--- Begin ---

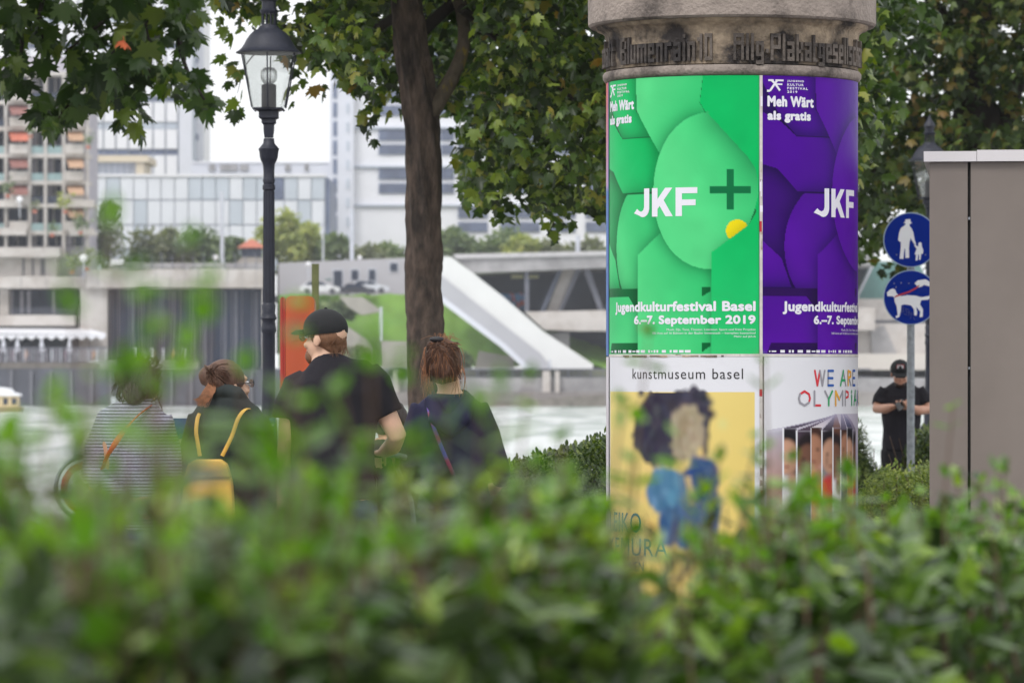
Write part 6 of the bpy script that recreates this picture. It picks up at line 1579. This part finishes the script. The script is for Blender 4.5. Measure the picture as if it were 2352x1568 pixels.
tab = [(250, -260), (420, -60), (470, 0), (500, 30), (515, 90), (530, 90), (545, 30), (580, 60), (640, 130), (690, 220), (720, 215), (745, 205), (765, 185), (800, 230), (830, 330), (855, 325), (880, 260), (905, 235), (930, 235), (1010, 240), (1025, 330), (1045, 400), (1058, 500), (1085, 535), (1130, 515), (1180, 520), (1225, 480), (1265, 545), (1290, 555), (1320, 520), (1350, 470), (1385, 500), (1430, 520), (1700, 420), (1960, 430)]
def canopy(n, x0, x1, tab, D0, dY, top=-520, seed=1, soft=35, gaps=()):
    r = np.random.RandomState(seed); out = []
    # leaves gather round twig ends: draw clump centres first
    nc = n // 18; cx = r.uniform(x0, x1, nc); yl = low(cx, tab); u = r.uniform(0, 1, nc) ** .9
    cy = yl - 26 - u * (yl - top); cy = np.where(cy < top, top, cy); cd = r.uniform(-dY, dY, nc)
    sc = D0 / F
    for k in range(nc):
        m_ = 18; px_ = cx[k] + r.normal(0, 34, m_); py_ = cy[k] + r.normal(0, 22, m_); pd = cd[k] + r.normal(0, .25, m_)
        keep = py_ < low(px_, tab) - 12
        for (gx_, gy_, gr) in gaps: keep &= ((px_ - gx_) ** 2 + (py_ - gy_) ** 2) > gr * gr
        for a, b, c in zip(px_[keep], py_[keep], pd[keep]): out.append(((a - 1176) * sc, D0 + c, H + (HZ - b) * sc))
    return np.array(out)
gaps = [(712, 150, 26), (740, 135, 20), (695, 178, 22), (600, 45, 24), (575, 95, 26), (585, 30, 18), (990, 20, 8)]
pts = canopy(25000, 300, 1980, tab, DT, 1.7, -620, 3, gaps=gaps)
_sx = pts[:, 0] / pts[:, 1] * F + 1176; _sy = HZ - (pts[:, 2] - H) / pts[:, 1] * F      # keep the fork of the trunk clear
pts = pts[~((_sx > 880) & (_sx < 1088) & (_sy > -20) & (_sy < 330) & (pts[:, 1] < DT + .35))]
near = np.argsort(pts[:, 1] + rs.uniform(0, .8, len(pts)) + np.where((pts[:, 2] > P(0, 0, DT).z) | (pts[:, 0] > P(1390, 0, DT).x) | (pts[:, 0] < P(500, 0, DT).x), 50, 0))
sel = near[:290]; rest = near[290:]
leaf_objects(MAPLE, pts[sel], .085, M['maple_leaf'], mt, 5, .7, 1.1)
leaf_cloud('foliage', MAPLE_LOW, pts[rest], .08, M['maple_leaf'], mt, 6, .7, 1.15)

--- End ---

## Written exercise
Repeat the data above exactly, but not the pictures.

## Final result
Write part 6 of the bpy script that recreates this picture. It picks up at line 1579. This part finishes the script. The script is for Blender 4.5. Measure the picture as if it were 2352x1568 pixels.
tab = [(250, -260), (420, -60), (470, 0), (500, 30), (515, 90), (530, 90), (545, 30), (580, 60), (640, 130), (690, 220), (720, 215), (745, 205), (765, 185), (800, 230), (830, 330), (855, 325), (880, 260), (905, 235), (930, 235), (1010, 240), (1025, 330), (1045, 400), (1058, 500), (1085, 535), (1130, 515), (1180, 520), (1225, 480), (1265, 545), (1290, 555), (1320, 520), (1350, 470), (1385, 500), (1430, 520), (1700, 420), (1960, 430)]
def canopy(n, x0, x1, tab, D0, dY, top=-520, seed=1, soft=35, gaps=()):
    r = np.random.RandomState(seed); out = []
    # leaves gather round twig ends: draw clump centres first
    nc = n // 18; cx = r.uniform(x0, x1, nc); yl = low(cx, tab); u = r.uniform(0, 1, nc) ** .9
    cy = yl - 26 - u * (yl - top); cy = np.where(cy < top, top, cy); cd = r.uniform(-dY, dY, nc)
    sc = D0 / F
    for k in range(nc):
        m_ = 18; px_ = cx[k] + r.normal(0, 34, m_); py_ = cy[k] + r.normal(0, 22, m_); pd = cd[k] + r.normal(0, .25, m_)
        keep = py_ < low(px_, tab) - 12
        for (gx_, gy_, gr) in gaps: keep &= ((px_ - gx_) ** 2 + (py_ - gy_) ** 2) > gr * gr
        for a, b, c in zip(px_[keep], py_[keep], pd[keep]): out.append(((a - 1176) * sc, D0 + c, H + (HZ - b) * sc))
    return np.array(out)
gaps = [(712, 150, 26), (740, 135, 20), (695, 178, 22), (600, 45, 24), (575, 95, 26), (585, 30, 18), (990, 20, 8)]
pts = canopy(25000, 300, 1980, tab, DT, 1.7, -620, 3, gaps=gaps)
_sx = pts[:, 0] / pts[:, 1] * F + 1176; _sy = HZ - (pts[:, 2] - H) / pts[:, 1] * F      # keep the fork of the trunk clear
pts = pts[~((_sx > 880) & (_sx < 1088) & (_sy > -20) & (_sy < 330) & (pts[:, 1] < DT + .35))]
near = np.argsort(pts[:, 1] + rs.uniform(0, .8, len(pts)) + np.where((pts[:, 2] > P(0, 0, DT).z) | (pts[:, 0] > P(1390, 0, DT).x) | (pts[:, 0] < P(500, 0, DT).x), 50, 0))
sel = near[:290]; rest = near[290:]
leaf_objects(MAPLE, pts[sel], .085, M['maple_leaf'], mt, 5, .7, 1.1)
leaf_cloud('foliage', MAPLE_LOW, pts[rest], .08, M['maple_leaf'], mt, 6, .7, 1.15)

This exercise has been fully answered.